* EXERCISE PROMPT
Exactly the lines from the start of the data through the line containing "COL = scene.collection" should be output, with both ends kept and nothing added.

* INFORMATION SUPPLIED
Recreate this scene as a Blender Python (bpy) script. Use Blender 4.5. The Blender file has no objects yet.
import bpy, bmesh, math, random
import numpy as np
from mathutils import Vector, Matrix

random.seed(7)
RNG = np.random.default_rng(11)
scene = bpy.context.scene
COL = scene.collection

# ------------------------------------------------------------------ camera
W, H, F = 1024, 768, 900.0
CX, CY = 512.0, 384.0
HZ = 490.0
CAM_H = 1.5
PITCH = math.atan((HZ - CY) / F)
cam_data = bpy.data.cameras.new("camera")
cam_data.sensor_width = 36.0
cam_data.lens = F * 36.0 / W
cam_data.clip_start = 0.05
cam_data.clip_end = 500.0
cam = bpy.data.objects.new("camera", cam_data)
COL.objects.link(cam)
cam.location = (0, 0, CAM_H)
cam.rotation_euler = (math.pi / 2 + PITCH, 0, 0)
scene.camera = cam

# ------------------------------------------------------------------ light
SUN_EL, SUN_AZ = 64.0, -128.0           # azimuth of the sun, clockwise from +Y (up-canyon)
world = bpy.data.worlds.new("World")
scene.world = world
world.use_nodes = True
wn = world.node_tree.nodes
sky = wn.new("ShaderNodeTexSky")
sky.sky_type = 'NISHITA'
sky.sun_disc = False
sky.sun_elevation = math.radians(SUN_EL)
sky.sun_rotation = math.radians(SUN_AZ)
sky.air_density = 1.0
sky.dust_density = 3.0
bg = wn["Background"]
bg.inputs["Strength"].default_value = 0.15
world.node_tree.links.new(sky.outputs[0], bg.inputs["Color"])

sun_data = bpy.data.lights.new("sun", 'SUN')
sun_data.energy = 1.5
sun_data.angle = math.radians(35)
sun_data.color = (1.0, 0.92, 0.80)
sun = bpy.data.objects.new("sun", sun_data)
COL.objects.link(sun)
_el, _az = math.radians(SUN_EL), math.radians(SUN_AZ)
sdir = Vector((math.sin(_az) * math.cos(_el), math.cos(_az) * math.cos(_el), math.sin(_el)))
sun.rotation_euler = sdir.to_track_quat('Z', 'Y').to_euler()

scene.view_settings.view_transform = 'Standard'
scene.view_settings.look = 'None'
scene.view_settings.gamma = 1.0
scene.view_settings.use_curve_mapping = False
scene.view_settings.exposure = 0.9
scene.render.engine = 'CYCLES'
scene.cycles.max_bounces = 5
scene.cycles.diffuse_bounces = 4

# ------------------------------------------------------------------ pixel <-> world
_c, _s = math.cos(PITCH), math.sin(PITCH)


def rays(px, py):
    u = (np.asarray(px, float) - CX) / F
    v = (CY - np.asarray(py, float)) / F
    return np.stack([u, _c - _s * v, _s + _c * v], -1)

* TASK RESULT
Recreate this scene as a Blender Python (bpy) script. Use Blender 4.5. The Blender file has no objects yet.
import bpy, bmesh, math, random
import numpy as np
from mathutils import Vector, Matrix

random.seed(7)
RNG = np.random.default_rng(11)
scene = bpy.context.scene
COL = scene.collection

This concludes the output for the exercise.